Deloria proposes a reorientation that integrates space and time and gives primacy to place. A viable religious life, Christian or otherwise, must root itself in lands and peoples rather than claim a universal vantage that floats above them. Traditions should accept their ethnic and geographic particularity and then shoulder obligations that arise from those particulars.
The book’s closing argument is that history only regains meaning when time bends to space. To live well, peoples must learn to hear what their lands require, to protect holy places, and to preserve the ceremonies that renew the world. Without sacred geography, modern society reduces history to conquest and ends in ecological ruin. With it, time becomes the record of covenant keeping, counted not by milestones of progress but by cycles of gratitude and care.
In God Is Red, Deloria argues that Indigenous knowledge is a living practice, albeit one that has faced constant persecution. Federal agents and missionaries banned dances and funerals, punished children for speaking Indigenous languages, and forced communities to move away from sacred places and pilgrimage routes. Even after legal restrictions softened, new pressures undermined continuity. Against this erosion, Deloria documents a spiritual revival, advocating for the importance of preserving Indigenous knowledge and culture.
Deloria stresses that, even when heavily oppressed, Indigenous communities committed to preserving their traditions. Tribes preserved ceremonies in secret under cover of national holidays. Communities reclaimed sites through political struggle, as in the return of Blue Lake to Taos Pueblo. Many peoples rebuilt naming ceremonies, healing rites, and seasonal dances as young members sought identity in cities and on reservations. Deloria notes that traditional healers continued to cure illnesses that biomedicine could not address and that some Public Health Service units began to recognize these practices as complementary rather than superstitious. He also describes intertribal councils that attempted to teach principles, share experiences, and protect sacred ways, even if some gatherings drifted into nostalgia. Crucially, preservation took the form of practice, as a ceremony survives by being performed.

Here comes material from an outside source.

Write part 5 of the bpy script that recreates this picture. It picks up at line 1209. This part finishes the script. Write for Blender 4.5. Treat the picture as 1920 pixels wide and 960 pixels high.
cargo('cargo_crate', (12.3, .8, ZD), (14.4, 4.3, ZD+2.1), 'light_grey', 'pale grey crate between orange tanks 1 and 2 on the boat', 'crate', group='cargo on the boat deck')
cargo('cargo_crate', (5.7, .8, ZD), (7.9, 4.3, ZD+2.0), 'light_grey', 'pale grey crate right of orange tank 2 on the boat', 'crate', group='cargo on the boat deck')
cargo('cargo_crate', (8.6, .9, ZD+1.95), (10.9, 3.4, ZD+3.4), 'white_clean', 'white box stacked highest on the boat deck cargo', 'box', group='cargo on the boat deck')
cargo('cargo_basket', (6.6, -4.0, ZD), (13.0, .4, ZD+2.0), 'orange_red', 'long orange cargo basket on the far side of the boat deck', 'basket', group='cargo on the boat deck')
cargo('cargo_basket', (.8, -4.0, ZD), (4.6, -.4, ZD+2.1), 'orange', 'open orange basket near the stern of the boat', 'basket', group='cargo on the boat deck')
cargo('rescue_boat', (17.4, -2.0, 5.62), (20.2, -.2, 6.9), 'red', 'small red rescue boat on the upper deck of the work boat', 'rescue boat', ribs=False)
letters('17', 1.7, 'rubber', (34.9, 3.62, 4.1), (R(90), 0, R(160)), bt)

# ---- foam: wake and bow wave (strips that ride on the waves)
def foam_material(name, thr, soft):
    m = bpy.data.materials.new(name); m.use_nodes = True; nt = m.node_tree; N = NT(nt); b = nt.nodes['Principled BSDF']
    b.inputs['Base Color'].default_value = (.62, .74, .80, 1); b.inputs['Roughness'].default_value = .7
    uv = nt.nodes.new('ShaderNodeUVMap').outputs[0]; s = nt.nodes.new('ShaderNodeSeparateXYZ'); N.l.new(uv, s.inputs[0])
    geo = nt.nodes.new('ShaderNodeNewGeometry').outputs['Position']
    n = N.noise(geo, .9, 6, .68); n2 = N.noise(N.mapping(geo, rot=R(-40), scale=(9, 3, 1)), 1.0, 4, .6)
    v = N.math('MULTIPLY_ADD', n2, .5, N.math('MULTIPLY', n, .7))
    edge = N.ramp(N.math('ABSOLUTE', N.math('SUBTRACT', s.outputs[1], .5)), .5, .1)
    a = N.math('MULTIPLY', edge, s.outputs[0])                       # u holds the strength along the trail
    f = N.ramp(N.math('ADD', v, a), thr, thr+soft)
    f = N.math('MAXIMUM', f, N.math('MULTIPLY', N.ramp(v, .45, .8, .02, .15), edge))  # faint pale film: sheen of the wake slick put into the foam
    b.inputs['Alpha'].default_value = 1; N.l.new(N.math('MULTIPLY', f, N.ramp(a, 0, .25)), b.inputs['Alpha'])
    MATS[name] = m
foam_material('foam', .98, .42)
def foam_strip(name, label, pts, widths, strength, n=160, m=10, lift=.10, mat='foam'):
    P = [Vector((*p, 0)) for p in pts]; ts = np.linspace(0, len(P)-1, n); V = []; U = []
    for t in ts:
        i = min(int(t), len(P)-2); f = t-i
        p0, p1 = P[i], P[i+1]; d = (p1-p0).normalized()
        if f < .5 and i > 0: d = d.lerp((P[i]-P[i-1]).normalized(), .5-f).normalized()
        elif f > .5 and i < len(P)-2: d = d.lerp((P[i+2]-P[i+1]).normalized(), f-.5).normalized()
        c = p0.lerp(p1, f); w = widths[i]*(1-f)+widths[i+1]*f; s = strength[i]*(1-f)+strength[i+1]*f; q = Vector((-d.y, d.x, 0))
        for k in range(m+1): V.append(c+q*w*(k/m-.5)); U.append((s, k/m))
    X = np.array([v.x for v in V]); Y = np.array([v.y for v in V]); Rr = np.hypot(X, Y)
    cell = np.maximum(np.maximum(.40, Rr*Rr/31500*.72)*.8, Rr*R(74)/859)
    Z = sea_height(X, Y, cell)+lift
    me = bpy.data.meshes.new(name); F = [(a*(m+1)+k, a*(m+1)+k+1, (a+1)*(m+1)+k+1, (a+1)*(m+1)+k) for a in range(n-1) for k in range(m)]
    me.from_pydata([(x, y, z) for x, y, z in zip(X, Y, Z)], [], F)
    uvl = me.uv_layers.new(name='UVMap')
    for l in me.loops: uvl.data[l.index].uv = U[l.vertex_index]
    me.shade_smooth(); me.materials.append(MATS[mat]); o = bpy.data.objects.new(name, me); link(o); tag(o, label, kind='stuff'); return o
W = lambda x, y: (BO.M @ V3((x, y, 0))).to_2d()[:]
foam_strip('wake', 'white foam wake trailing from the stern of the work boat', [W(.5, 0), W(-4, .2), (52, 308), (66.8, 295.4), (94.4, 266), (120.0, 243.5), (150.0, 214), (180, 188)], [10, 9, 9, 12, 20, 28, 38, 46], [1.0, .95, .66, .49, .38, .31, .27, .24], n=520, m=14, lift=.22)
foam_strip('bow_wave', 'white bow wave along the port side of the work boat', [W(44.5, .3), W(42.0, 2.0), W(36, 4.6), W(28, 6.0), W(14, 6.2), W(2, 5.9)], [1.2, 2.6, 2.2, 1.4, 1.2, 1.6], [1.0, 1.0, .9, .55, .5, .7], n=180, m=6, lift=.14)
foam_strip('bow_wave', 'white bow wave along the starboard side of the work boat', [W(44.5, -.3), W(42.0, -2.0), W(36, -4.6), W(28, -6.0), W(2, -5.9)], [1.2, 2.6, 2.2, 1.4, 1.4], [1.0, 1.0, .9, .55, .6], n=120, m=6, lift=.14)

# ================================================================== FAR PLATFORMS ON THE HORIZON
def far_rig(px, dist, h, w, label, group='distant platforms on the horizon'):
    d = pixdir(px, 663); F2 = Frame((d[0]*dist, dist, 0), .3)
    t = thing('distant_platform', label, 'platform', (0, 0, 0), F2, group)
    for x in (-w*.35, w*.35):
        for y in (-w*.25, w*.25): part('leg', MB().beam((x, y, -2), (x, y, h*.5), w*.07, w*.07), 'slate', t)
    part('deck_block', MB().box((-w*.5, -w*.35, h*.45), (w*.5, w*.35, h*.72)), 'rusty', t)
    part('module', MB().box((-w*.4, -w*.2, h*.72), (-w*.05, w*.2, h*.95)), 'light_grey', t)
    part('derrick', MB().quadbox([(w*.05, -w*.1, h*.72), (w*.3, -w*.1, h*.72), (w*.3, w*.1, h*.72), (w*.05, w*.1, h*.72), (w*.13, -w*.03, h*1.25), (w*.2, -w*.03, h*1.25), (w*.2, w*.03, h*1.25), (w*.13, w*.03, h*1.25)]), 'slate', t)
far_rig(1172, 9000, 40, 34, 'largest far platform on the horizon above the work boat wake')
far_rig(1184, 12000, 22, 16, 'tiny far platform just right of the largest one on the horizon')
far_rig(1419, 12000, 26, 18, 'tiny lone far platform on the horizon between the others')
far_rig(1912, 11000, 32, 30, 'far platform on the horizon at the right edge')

Deloria is equally alert to subtler threats that mimic preservation while hollowing it out. New Age markets commodify rituals and entice underfunded practitioners to serve tourists rather than their communities. Museums curate sacred bundles as art objects rather than as living covenants. University programs sometimes favor textual analysis over community obligations, while tribal governments, pressured by scarcity and federal frameworks, lease holy landscapes for mines or telescopes, then ask religion to adapt to development timetables. Deloria does not deny the need for economic survival, but he insists that preservation requires a different approach that emphasizes gratitude, humility, and balance.
The practical program that emerges from God Is Red is clear. Deloria encourages people to protect access to sacred places and to restore lands when possible. He argues that Indigenous Americans must reweave ceremonies into everyday life, rather than staging them as spectacles. He advocates for a strengthening of languages and kinship structures across generations, while also suggesting that people should resist universal narratives that treat Indigenous religions as preliminary stages on a ladder of progress. Preservation, in Deloria’s vision, is not a backward-looking effort to conserve quaint customs, but a forward-looking commitment to maintain the ceremonies that renew the world.